Pañuelo blanco de madridista que ha abrevado de la envidiosa leyenda que siempre se menciona sobre el nativo de Albacete que fue desdeñado por la casa blanca para irse a convertir en leyenda en la masía; el discreto caballero que jamás ha entrado en la bajeza de las rencillas huecas y siempre ha sido un honesto jugador que incluso ante los peores hachazos prefiere no fingir el teatrito ya cansino de los que se revuelcan como ni no fuesen filmados. Eso es, Iniesta sin histrionismos ni maquillaje, el honroso caballero que poco a poco fue perdiendo pelo en un medio donde las cabelleras se han impuesto por sus tintes, sus cortes y sus bucles. El jugador a secas que hace lo que tiene que hace en beneficio del equipo y que además, ejerce donaire y respeto ante los rivales.

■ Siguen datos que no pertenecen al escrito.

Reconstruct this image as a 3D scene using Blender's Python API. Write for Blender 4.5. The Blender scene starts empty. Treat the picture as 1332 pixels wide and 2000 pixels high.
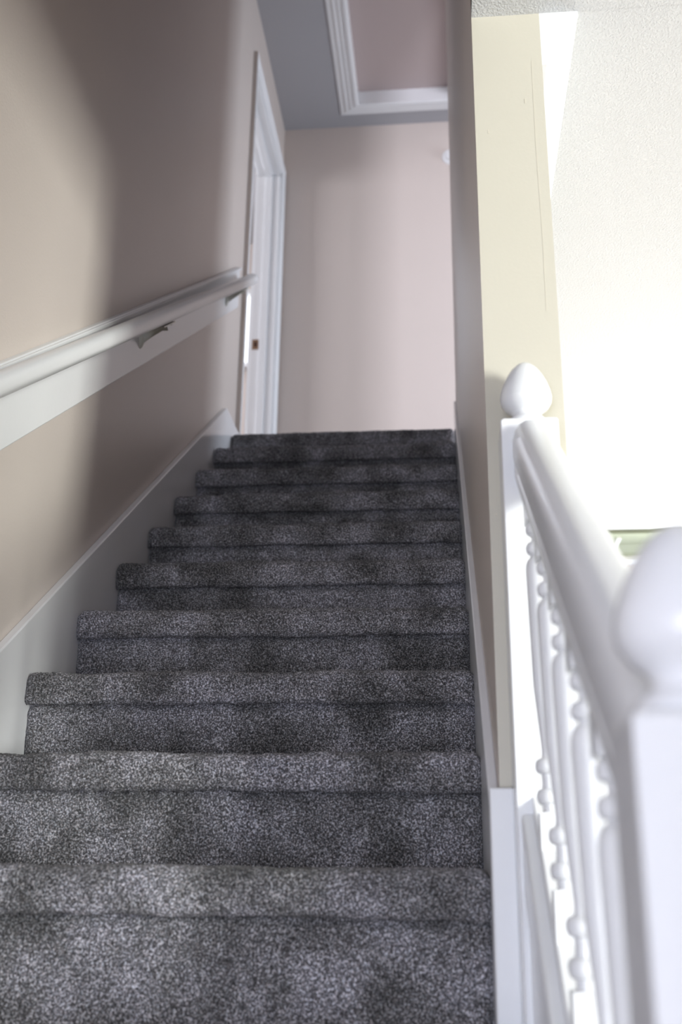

Pañuelo blanco para Iniesta en el momento en que logra burlar la cortina majadera de una Holanda que parecía vengarse de cuando se llamaba Flandes, cantando la letra de su himno donde mientan con sangre el nombre de España como villano implacable; allí en el corazón de África el histórico gol para la primera estrella de la Selección Española y la conmovedora memoria de celebrarlo honrando la ausencia de un amigo entrañable.

Desconozco si es ortodoxo calificarlo de medio creativo o si es equivalente a lo que llamaban antaño líbero con creces de volante o bien, el volante implacable que más se mueve a lo ancho de la cancha para que se abran como ejes los compañeros que acostumbran asediar el área grande del contrario y desconozco el número total de juegos jugados, goles anotados, minutos recorridos en cientos o miles de kilómetros a lo largo de poco más de dos décadas de grandeza profesional en primera línea. Lo que sí vimos todos es la madrugada ya callada en la que Andrés Iniesta se despidió de la cancha a solas, bajo la luna y en el centro del Camp Nou, descalzo pero aún con la camiseta que ya lleva pegada al alma, sin saber que hay quien le aplaude de lejos, en los rincones más apartados e inesperados del planeta para agradecerle de una callada manera que jugara como jugaba porque al hacerlo justificaba el movimiento de rotación y traslación, el punto de ebullición de no pocos elementos de la tabla periódica y la inexplicable continuidad del tiempo, todo el tiempo, cada vez que alguien cuida la piel de un planeta tan pateado.